Return the first line, the line containing "M['asphlow'], flat=ROADZ), kind='structure')", and every line between them, exactly as they stand.

>> Start

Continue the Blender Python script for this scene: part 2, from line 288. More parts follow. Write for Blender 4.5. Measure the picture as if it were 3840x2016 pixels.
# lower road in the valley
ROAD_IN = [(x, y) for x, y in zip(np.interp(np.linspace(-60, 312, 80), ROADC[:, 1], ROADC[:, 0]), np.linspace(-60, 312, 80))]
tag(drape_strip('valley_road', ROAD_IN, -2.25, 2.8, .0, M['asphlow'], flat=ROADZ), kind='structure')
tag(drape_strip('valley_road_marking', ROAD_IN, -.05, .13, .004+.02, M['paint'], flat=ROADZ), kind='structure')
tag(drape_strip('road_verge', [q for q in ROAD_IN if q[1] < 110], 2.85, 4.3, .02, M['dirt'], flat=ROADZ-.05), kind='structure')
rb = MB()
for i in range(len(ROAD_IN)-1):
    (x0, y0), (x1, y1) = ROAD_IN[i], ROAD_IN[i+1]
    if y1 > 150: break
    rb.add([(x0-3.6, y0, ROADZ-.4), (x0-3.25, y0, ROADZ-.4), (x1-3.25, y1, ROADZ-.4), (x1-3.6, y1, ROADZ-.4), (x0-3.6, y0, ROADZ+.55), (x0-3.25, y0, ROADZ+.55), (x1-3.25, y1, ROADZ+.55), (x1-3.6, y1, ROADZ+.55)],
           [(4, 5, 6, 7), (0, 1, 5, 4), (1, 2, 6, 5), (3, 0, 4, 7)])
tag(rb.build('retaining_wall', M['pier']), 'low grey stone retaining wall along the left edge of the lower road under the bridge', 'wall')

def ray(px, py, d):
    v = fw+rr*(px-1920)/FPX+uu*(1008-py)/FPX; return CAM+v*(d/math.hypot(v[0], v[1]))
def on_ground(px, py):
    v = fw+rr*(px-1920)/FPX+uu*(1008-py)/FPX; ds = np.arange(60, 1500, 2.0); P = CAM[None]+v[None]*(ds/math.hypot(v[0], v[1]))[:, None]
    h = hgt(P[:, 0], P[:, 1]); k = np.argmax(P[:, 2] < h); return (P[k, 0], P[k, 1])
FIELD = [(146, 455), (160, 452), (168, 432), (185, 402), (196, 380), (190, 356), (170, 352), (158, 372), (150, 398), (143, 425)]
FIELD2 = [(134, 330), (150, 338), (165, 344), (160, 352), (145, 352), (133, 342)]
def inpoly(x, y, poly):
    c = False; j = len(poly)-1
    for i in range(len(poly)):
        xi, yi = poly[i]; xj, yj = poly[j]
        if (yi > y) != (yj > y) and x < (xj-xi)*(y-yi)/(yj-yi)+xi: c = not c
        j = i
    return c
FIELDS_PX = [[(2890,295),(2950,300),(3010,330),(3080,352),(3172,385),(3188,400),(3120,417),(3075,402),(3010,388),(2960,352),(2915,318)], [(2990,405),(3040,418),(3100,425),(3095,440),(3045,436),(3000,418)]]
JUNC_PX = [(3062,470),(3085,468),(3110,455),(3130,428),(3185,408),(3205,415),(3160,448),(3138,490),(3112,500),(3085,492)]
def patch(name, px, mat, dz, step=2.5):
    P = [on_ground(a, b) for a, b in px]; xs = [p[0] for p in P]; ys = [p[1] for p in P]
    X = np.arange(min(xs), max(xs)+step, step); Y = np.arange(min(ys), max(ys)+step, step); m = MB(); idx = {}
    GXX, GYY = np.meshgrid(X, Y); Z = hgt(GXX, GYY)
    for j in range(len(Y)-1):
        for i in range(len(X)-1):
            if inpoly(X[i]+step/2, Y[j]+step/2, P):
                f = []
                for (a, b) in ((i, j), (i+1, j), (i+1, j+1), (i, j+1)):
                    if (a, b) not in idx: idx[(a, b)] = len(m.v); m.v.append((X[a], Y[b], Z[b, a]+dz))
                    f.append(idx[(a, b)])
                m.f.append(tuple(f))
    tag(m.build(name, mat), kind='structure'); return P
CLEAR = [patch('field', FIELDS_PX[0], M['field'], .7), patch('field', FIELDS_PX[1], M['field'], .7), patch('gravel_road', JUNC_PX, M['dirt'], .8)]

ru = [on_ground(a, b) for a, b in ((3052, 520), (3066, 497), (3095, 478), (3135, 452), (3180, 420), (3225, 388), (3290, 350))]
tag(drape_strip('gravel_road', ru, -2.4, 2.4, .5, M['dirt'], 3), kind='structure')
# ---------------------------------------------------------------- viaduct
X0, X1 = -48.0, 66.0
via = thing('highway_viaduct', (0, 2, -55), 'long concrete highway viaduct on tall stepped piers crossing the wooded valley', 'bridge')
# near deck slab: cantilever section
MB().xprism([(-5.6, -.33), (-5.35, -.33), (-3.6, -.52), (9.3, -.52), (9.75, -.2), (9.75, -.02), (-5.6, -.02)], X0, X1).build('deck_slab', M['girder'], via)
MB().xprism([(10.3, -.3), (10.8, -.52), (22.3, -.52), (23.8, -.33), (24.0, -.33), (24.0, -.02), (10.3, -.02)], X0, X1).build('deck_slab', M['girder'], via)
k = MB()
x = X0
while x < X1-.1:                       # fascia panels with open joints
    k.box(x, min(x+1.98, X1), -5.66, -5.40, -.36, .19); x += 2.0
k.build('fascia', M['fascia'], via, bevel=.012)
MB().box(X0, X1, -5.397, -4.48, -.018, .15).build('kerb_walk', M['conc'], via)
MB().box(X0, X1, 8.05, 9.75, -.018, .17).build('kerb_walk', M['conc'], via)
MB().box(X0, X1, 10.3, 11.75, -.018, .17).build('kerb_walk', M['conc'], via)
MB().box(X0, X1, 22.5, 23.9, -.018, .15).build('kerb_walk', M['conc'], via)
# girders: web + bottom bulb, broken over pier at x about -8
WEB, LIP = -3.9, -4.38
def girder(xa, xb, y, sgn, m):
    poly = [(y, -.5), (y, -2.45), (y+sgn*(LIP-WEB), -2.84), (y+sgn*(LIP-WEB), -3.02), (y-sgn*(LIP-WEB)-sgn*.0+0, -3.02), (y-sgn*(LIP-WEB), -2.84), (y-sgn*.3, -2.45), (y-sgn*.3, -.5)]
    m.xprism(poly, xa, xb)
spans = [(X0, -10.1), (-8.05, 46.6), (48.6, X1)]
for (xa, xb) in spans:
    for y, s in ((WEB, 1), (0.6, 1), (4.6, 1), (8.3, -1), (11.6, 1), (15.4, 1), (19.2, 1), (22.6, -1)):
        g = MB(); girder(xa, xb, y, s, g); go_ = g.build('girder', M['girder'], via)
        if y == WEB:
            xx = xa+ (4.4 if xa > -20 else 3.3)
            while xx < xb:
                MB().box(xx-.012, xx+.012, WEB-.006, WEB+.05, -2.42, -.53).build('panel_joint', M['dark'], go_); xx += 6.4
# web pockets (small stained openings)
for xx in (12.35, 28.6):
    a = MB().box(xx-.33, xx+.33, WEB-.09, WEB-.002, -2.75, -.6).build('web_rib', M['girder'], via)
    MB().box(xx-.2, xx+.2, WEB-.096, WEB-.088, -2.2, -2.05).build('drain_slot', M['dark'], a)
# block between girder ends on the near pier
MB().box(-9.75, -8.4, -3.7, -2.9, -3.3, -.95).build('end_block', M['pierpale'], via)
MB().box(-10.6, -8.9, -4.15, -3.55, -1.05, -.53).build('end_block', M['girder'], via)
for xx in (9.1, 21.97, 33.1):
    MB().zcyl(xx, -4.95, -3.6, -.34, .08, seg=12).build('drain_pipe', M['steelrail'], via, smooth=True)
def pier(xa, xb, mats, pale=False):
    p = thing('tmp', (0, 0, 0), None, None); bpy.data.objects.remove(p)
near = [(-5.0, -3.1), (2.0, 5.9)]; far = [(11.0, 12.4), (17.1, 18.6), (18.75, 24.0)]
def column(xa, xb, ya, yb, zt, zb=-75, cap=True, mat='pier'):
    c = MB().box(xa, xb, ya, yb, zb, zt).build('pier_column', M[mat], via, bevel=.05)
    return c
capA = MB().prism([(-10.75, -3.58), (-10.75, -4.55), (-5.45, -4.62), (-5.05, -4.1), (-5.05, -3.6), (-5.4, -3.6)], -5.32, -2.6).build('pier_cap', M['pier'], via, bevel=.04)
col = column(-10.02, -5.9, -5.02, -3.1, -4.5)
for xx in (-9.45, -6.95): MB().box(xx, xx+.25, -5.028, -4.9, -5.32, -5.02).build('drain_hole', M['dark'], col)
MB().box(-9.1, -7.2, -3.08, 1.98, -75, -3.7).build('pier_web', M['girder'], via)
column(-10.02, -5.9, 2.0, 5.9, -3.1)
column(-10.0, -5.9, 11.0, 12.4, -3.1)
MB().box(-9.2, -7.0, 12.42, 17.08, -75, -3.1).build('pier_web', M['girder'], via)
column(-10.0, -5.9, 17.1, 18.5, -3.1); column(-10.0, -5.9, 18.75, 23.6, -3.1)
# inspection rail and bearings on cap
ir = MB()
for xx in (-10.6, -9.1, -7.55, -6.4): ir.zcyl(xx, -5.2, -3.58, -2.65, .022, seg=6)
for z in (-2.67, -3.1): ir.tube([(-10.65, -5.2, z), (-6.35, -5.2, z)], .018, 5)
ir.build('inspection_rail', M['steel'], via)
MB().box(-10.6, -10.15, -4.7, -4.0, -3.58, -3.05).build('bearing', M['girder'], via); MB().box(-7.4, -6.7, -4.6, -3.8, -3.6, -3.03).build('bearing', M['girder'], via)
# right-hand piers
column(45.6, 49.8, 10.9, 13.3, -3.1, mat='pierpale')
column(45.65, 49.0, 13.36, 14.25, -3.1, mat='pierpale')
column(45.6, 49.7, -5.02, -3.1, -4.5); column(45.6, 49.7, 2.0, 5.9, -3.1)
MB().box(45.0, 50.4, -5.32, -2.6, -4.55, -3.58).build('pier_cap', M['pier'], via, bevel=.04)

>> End

- [Correct result]
Continue the Blender Python script for this scene: part 2, from line 288. More parts follow. Write for Blender 4.5. Measure the picture as if it were 3840x2016 pixels.
# lower road in the valley
ROAD_IN = [(x, y) for x, y in zip(np.interp(np.linspace(-60, 312, 80), ROADC[:, 1], ROADC[:, 0]), np.linspace(-60, 312, 80))]
tag(drape_strip('valley_road', ROAD_IN, -2.25, 2.8, .0, M['asphlow'], flat=ROADZ), kind='structure')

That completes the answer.